- What to produce
The entries below contain a line with "Recreate this scene" and a line with "return Vector(((u - CX) / F * y, y, H". Quote exactly those two lines and all lines between them.

- Records shown
···

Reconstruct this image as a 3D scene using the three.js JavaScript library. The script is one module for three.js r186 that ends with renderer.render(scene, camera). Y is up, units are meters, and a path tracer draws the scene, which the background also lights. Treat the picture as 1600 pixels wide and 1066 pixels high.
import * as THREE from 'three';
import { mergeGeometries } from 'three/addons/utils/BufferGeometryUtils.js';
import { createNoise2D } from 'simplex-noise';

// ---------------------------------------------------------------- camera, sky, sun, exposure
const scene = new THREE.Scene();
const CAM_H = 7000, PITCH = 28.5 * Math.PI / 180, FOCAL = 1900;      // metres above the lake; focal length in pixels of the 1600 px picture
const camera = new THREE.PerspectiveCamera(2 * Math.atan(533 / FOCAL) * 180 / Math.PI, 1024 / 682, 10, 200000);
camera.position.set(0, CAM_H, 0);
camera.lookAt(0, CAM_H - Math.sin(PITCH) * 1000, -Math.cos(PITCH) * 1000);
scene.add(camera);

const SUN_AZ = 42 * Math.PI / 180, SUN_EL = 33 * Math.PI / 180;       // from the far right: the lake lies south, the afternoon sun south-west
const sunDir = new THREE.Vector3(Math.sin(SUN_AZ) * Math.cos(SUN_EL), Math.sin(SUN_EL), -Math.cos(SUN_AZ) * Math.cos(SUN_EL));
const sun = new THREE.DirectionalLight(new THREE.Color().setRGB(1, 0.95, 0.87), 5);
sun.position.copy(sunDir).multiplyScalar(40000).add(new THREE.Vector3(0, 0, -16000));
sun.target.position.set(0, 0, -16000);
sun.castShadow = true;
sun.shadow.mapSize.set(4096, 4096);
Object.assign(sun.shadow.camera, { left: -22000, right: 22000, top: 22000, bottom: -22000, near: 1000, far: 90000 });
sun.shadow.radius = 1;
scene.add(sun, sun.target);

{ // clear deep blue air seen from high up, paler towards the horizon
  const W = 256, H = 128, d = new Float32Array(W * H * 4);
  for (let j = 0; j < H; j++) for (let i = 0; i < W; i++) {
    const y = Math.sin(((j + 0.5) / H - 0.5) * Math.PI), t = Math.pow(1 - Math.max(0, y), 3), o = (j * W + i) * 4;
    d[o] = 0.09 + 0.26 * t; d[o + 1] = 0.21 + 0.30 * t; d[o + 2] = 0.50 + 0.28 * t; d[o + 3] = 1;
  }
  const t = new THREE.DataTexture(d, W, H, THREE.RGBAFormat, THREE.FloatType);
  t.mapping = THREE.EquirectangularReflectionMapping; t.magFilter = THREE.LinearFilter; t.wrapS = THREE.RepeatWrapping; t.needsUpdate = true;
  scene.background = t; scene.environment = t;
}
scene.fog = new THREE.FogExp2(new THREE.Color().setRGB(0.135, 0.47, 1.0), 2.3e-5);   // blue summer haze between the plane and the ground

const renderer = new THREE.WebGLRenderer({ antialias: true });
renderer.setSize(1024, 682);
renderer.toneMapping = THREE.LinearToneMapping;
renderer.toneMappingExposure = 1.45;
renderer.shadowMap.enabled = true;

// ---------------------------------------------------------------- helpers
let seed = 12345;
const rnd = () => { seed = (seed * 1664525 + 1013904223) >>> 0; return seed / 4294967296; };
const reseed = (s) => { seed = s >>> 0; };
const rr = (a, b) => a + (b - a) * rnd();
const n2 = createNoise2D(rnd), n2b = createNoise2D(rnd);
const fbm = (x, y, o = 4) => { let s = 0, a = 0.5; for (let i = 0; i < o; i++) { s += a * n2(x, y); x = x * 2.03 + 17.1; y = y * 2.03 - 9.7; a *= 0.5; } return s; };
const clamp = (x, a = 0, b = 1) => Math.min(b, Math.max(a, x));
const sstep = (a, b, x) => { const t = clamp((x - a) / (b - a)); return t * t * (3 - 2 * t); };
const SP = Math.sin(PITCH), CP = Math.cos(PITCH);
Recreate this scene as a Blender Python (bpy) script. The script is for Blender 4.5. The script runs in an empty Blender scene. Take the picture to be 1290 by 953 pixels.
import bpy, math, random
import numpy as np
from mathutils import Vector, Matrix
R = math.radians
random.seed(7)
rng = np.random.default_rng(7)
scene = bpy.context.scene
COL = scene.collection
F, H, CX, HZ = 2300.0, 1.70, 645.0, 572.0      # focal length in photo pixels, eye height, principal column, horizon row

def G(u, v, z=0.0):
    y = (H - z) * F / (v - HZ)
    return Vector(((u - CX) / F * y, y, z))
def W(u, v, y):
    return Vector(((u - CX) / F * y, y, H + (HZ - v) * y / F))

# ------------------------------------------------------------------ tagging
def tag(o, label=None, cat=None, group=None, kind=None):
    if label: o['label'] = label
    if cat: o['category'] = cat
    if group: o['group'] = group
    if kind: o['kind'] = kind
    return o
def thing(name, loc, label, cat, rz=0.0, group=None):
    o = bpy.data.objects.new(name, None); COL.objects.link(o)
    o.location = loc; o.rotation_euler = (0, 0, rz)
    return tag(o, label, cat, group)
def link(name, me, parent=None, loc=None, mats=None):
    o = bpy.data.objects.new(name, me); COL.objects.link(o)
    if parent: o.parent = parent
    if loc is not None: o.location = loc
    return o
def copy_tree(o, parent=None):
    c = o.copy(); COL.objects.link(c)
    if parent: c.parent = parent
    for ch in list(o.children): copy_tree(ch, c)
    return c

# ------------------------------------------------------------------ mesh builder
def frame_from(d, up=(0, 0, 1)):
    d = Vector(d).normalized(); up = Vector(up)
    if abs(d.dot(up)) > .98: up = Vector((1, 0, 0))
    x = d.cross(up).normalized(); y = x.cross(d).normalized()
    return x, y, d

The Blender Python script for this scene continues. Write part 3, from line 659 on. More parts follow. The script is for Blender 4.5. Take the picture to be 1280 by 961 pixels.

···

- Result of this task
Recreate this scene as a Blender Python (bpy) script. The script is for Blender 4.5. The script runs in an empty Blender scene. Take the picture to be 1290 by 953 pixels.
import bpy, math, random
import numpy as np
from mathutils import Vector, Matrix
R = math.radians
random.seed(7)
rng = np.random.default_rng(7)
scene = bpy.context.scene
COL = scene.collection
F, H, CX, HZ = 2300.0, 1.70, 645.0, 572.0      # focal length in photo pixels, eye height, principal column, horizon row

def G(u, v, z=0.0):
    y = (H - z) * F / (v - HZ)
    return Vector(((u - CX) / F * y, y, z))
def W(u, v, y):
    return Vector(((u - CX) / F * y, y, H + (HZ - v) * y / F))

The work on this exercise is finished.